Exactly retype the lines from the top of the data through the line containing "rnd = random.Random(7)", leaving out every picture.

— begin —

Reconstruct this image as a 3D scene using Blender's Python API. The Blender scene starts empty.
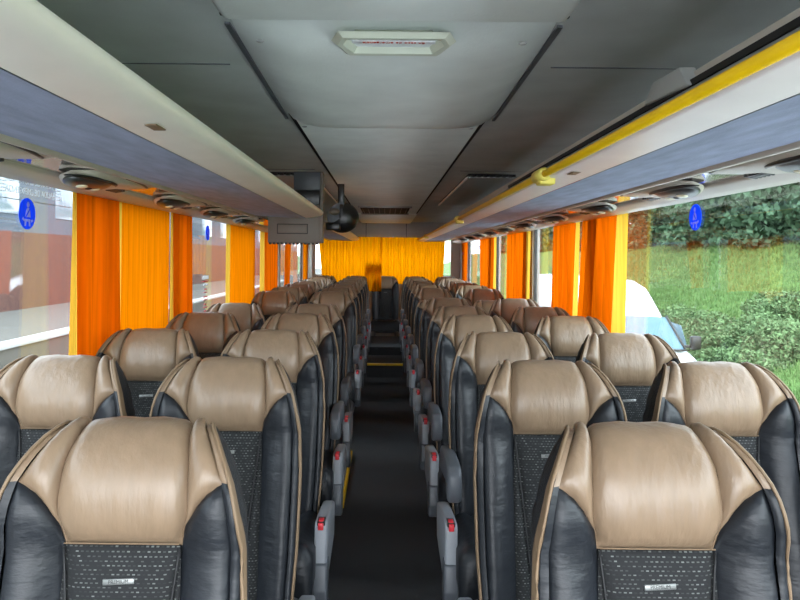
import bpy, bmesh, math, random
from mathutils import Vector, Matrix
PI = math.pi
scene = bpy.context.scene
COL = scene.collection
rnd = random.Random(7)

# ------------------------------------------------------------------ helpers
def srgb(r, g, b):
    def f(c):
        c /= 255.0
        return c / 12.92 if c <= 0.04045 else ((c + 0.055) / 1.055) ** 2.4
    return (f(r), f(g), f(b), 1.0)

def new_mat(name):
    m = bpy.data.materials.new(name)
    m.use_nodes = True
    nt = m.node_tree
    nt.nodes.clear()
    out = nt.nodes.new('ShaderNodeOutputMaterial')
    return m, nt, out

def N(nt, typ, **kw):
    n = nt.nodes.new(typ)
    for k, v in kw.items():
        if k in n.inputs.keys():
            n.inputs[k].default_value = v
        else:
            setattr(n, k, v)
    return n

def L(nt, a, b):
    nt.links.new(a, b)

def pmat(name, col, rough=0.6, metal=0.0, var=0.12, vscale=8.0, stretch=(1, 1, 1), bump=0.0, bscale=60.0,
         bstretch=(1, 1, 1), spec=0.5, sheen=0.0, coat=0.0):
    """principled material: colour varied by noise, optional bump"""
    m, nt, out = new_mat(name)
    p = N(nt, 'ShaderNodeBsdfPrincipled')
    p.inputs['Roughness'].default_value = rough
    p.inputs['Metallic'].default_value = metal
    p.inputs['Specular IOR Level'].default_value = spec
    p.inputs['Sheen Weight'].default_value = sheen
    p.inputs['Coat Weight'].default_value = coat
    tc = N(nt, 'ShaderNodeTexCoord')
    mp = N(nt, 'ShaderNodeMapping')
    mp.inputs['Scale'].default_value = stretch
    L(nt, tc.outputs['Object'], mp.inputs['Vector'])
    nz = N(nt, 'ShaderNodeTexNoise', Scale=vscale, Detail=5.0)
    L(nt, mp.outputs[0], nz.inputs['Vector'])
    rp = N(nt, 'ShaderNodeValToRGB')
    rp.color_ramp.elements[0].position = 0.3
    rp.color_ramp.elements[1].position = 0.7
    rp.color_ramp.elements[0].color = [c * (1 - var) for c in col[:3]] + [1]
    rp.color_ramp.elements[1].color = [min(1, c * (1 + var)) for c in col[:3]] + [1]
    L(nt, nz.outputs['Fac'], rp.inputs[0])
    L(nt, rp.outputs[0], p.inputs['Base Color'])
    if bump > 0:
        mb = N(nt, 'ShaderNodeMapping')
        mb.inputs['Scale'].default_value = bstretch
        L(nt, tc.outputs['Object'], mb.inputs['Vector'])
        n2 = N(nt, 'ShaderNodeTexNoise', Scale=bscale, Detail=6.0)
        L(nt, mb.outputs[0], n2.inputs['Vector'])
        bp = N(nt, 'ShaderNodeBump', Strength=bump, Distance=0.01)
        L(nt, n2.outputs['Fac'], bp.inputs['Height'])
        L(nt, bp.outputs[0], p.inputs['Normal'])
    L(nt, p.outputs[0], out.inputs['Surface'])
    return m

def cloth_mat(name, col, tcol, tfac=0.55, stripes=60.0, low=0.78):
    m, nt, out = new_mat(name)
    tc = N(nt, 'ShaderNodeTexCoord')
    mp = N(nt, 'ShaderNodeMapping')
    mp.inputs['Scale'].default_value = (1, 1, 0.03)
    L(nt, tc.outputs['Object'], mp.inputs['Vector'])
    nz = N(nt, 'ShaderNodeTexNoise', Scale=stripes, Detail=4.0)
    L(nt, mp.outputs[0], nz.inputs['Vector'])
    def ramp(c):
        r = N(nt, 'ShaderNodeValToRGB')
        r.color_ramp.elements[0].position = 0.35
        r.color_ramp.elements[1].position = 0.65
        r.color_ramp.elements[0].color = [x * low for x in c[:3]] + [1]
        r.color_ramp.elements[1].color = list(c[:3]) + [1]
        L(nt, nz.outputs['Fac'], r.inputs[0])
        return r
    d = N(nt, 'ShaderNodeBsdfDiffuse')
    t = N(nt, 'ShaderNodeBsdfTranslucent')
    L(nt, ramp(col).outputs[0], d.inputs['Color'])
    L(nt, ramp(tcol).outputs[0], t.inputs['Color'])
    mx = N(nt, 'ShaderNodeMixShader')
    mx.inputs[0].default_value = tfac
    L(nt, d.outputs[0], mx.inputs[1]); L(nt, t.outputs[0], mx.inputs[2])
    L(nt, mx.outputs[0], out.inputs['Surface'])
    return m

def glass_mat(name, tint, base=0.02, k=0.35):
    m, nt, out = new_mat(name)
    tr = N(nt, 'ShaderNodeBsdfTransparent'); tr.inputs['Color'].default_value = tint
    gl = N(nt, 'ShaderNodeBsdfGlossy'); gl.inputs['Roughness'].default_value = 0.02
    lw = N(nt, 'ShaderNodeLayerWeight'); lw.inputs['Blend'].default_value = 0.5
    pw = N(nt, 'ShaderNodeMath', operation='POWER'); pw.inputs[1].default_value = 3.0
    L(nt, lw.outputs['Facing'], pw.inputs[0])
    ml = N(nt, 'ShaderNodeMath', operation='MULTIPLY_ADD'); ml.inputs[1].default_value = k; ml.inputs[2].default_value = base
    L(nt, pw.outputs[0], ml.inputs[0])
    mx = N(nt, 'ShaderNodeMixShader')
    L(nt, ml.outputs[0], mx.inputs[0]); L(nt, tr.outputs[0], mx.inputs[1]); L(nt, gl.outputs[0], mx.inputs[2])
    L(nt, mx.outputs[0], out.inputs['Surface'])
    return m

def weave_mat(name):
    """dark seat fabric with rows of small pale dashes"""
    m, nt, out = new_mat(name)
    p = N(nt, 'ShaderNodeBsdfPrincipled', Roughness=0.85)
    tc = N(nt, 'ShaderNodeTexCoord')
    sx = N(nt, 'ShaderNodeSeparateXYZ')
    L(nt, tc.outputs['Object'], sx.inputs[0])
    def M(op, a, b=None, c=None):
        n = N(nt, 'ShaderNodeMath', operation=op)
        for i, v in enumerate((a, b, c)):
            if v is None: continue
            if isinstance(v, (int, float)): n.inputs[i].default_value = v
            else: L(nt, v, n.inputs[i])
        return n.outputs[0]
    zr = M('DIVIDE', sx.outputs['Z'], 0.0066)
    row = M('FLOOR', zr)
    fz = M('FRACT', zr)
    xo = M('MULTIPLY_ADD', row, 0.5, M('DIVIDE', sx.outputs['X'], 0.0085))
    fx = M('FRACT', xo)
    cx = M('FLOOR', xo)
    cmb = N(nt, 'ShaderNodeCombineXYZ'); L(nt, cx, cmb.inputs[0]); L(nt, row, cmb.inputs[1])
    wn = N(nt, 'ShaderNodeTexWhiteNoise'); L(nt, cmb.outputs[0], wn.inputs['Vector'])
    mask = M('MULTIPLY', M('LESS_THAN', fz, 0.30), M('LESS_THAN', fx, 0.55))
    mask = M('MULTIPLY', mask, M('POWER', wn.outputs['Value'], 1.8))
    mx = N(nt, 'ShaderNodeMixRGB')
    L(nt, mask, mx.inputs[0])
    mx.inputs[1].default_value = srgb(15, 16, 18); mx.inputs[2].default_value = srgb(100, 103, 100)
    L(nt, mx.outputs[0], p.inputs['Base Color'])
    bp = N(nt, 'ShaderNodeBump', Strength=0.3, Distance=0.002)
    L(nt, fz, bp.inputs['Height']); L(nt, bp.outputs[0], p.inputs['Normal'])
    L(nt, p.outputs[0], out.inputs['Surface'])
    return m

class MB:
    def __init__(self):
        self.bm = bmesh.new()
    def face(self, pts, mi=0, smooth=False):
        f = self.bm.faces.new([self.bm.verts.new(p) for p in pts])
        f.material_index = mi; f.smooth = smooth
        return f
    def box(self, x0, x1, y0, y1, z0, z1, bev=0.0, seg=2, mat4=None):
        b = bmesh.new()
        bmesh.ops.create_cube(b, size=1.0)
        for v in b.verts:
            v.co = Vector(((x0 + x1) / 2 + v.co.x * (x1 - x0), (y0 + y1) / 2 + v.co.y * (y1 - y0), (z0 + z1) / 2 + v.co.z * (z1 - z0)))
        if bev > 0:
            bmesh.ops.bevel(b, geom=b.edges[:], offset=bev, segments=seg, profile=0.5, affect='EDGES')
            for f in b.faces: f.smooth = True
        if mat4: bmesh.ops.transform(b, matrix=mat4, verts=b.verts[:])
        self.merge(b)
        return self
    def merge(self, b):
        me = bpy.data.meshes.new('tmp'); b.to_mesh(me); b.free()
        self.bm.from_mesh(me); bpy.data.meshes.remove(me)
    def grid(self, rows, close_u=False, smooth=True, mi=0):
        vs = [[self.bm.verts.new(p) for p in r] for r in rows]
        n = len(vs[0])
        for i in range(len(vs) - 1):
            for j in range(n if close_u else n - 1):
                k = (j + 1) % n
                try:
                    f = self.bm.faces.new((vs[i][j], vs[i][k], vs[i + 1][k], vs[i + 1][j]))
                    f.smooth = smooth; f.material_index = mi
                except ValueError:
                    pass
        return vs
    def tube(self, path, r, n=8, cap=True):
        path = [Vector(p) for p in path]
        rr = r if isinstance(r, (list, tuple)) else [r] * len(path)
        rings = []
        for i, p in enumerate(path):
            d = (path[min(i + 1, len(path) - 1)] - path[max(i - 1, 0)])
            if d.length < 1e-9: d = Vector((0, 0, 1))
            d.normalize()
            u = d.cross(Vector((0, 0, 1)))
            if u.length < 0.1: u = d.cross(Vector((1, 0, 0)))
            u.normalize(); w = d.cross(u)
            rings.append([p + (u * math.cos(2 * PI * k / n) + w * math.sin(2 * PI * k / n)) * rr[i] for k in range(n)])
        vs = self.grid(rings, close_u=True)
        if cap:
            for ring in (vs[0], vs[-1]):
                try: self.bm.faces.new(ring)
                except ValueError: pass
        return self
    def prism(self, poly, d0, d1, axis='x', bev=0.0, seg=2):
        """poly: 2-D points; axis x: (y,z); axis y: (x,z); axis z: (x,y)"""
        def P(a, b, d):
            return {'x': (d, a, b), 'y': (a, d, b), 'z': (a, b, d)}[axis]
        b = bmesh.new()
        A = [b.verts.new(P(p[0], p[1], d0)) for p in poly]
        B = [b.verts.new(P(p[0], p[1], d1)) for p in poly]
        b.faces.new(A); b.faces.new(B[::-1])
        n = len(poly)
        for i in range(n):
            b.faces.new((A[i], A[(i + 1) % n], B[(i + 1) % n], B[i]))
        bmesh.ops.recalc_face_normals(b, faces=b.faces[:])
        if bev > 0:
            es = [e for e in b.edges if len(e.link_faces) == 2 and e.calc_face_angle(0) > 0.5]
            bmesh.ops.bevel(b, geom=es, offset=bev, segments=seg, profile=0.5, affect='EDGES', clamp_overlap=True)
            for f in b.faces: f.smooth = True
        self.merge(b)
        return self
    def sphere(self, c, r, sc=(1, 1, 1), u=16, v=10):
        b = bmesh.new()
        bmesh.ops.create_uvsphere(b, u_segments=u, v_segments=v, radius=r)
        for x in b.verts: x.co = Vector((c[0] + x.co.x * sc[0], c[1] + x.co.y * sc[1], c[2] + x.co.z * sc[2]))
        for f in b.faces: f.smooth = True
        self.merge(b)
        return self
    def build(self, name, mats, parent=None, recalc=True):
        if recalc: bmesh.ops.recalc_face_normals(self.bm, faces=self.bm.faces[:])
        me = bpy.data.meshes.new(name)
        self.bm.to_mesh(me); self.bm.free()
        for m in (mats if isinstance(mats, (list, tuple)) else [mats]): me.materials.append(m)
        o = bpy.data.objects.new(name, me)
        COL.objects.link(o)
        if parent: o.parent = parent
        return o

def tag(o, label=None, cat=None, group=None, kind=None):
    if label: o['label'] = label
    if cat: o['category'] = cat
    if group: o['group'] = group
    if kind: o['kind'] = kind
    return o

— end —

:: FINAL RESULT ::
Reconstruct this image as a 3D scene using Blender's Python API. The Blender scene starts empty.
import bpy, bmesh, math, random
from mathutils import Vector, Matrix
PI = math.pi
scene = bpy.context.scene
COL = scene.collection
rnd = random.Random(7)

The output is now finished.